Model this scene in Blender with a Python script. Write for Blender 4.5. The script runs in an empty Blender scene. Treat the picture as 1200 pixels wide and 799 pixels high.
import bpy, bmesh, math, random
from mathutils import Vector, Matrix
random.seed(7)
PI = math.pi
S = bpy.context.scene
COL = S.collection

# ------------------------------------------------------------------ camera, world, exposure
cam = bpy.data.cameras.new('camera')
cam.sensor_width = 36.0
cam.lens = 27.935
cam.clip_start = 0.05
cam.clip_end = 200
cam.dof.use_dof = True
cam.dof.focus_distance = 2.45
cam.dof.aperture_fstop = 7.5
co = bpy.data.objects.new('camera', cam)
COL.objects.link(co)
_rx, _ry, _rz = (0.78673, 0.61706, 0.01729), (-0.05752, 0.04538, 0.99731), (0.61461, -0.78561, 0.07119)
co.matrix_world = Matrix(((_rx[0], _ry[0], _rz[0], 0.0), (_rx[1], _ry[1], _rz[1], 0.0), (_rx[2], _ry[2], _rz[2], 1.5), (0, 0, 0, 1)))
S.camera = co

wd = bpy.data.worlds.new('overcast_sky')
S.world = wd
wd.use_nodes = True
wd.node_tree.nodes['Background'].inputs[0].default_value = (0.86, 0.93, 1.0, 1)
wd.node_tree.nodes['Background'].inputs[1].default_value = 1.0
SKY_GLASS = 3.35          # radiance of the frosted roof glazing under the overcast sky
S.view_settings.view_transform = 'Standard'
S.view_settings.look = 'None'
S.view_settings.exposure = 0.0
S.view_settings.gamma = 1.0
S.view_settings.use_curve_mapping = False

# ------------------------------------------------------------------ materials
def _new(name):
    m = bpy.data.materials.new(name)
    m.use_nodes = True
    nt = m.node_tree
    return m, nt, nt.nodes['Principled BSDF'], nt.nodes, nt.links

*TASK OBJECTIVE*
Find the word "scene" in the data and copy out each line where it turns up.

*TASK SOLUTION*
Model this scene in Blender with a Python script. Write for Blender 4.5. The script runs in an empty Blender scene. Treat the picture as 1200 pixels wide and 799 pixels high.
S = bpy.context.scene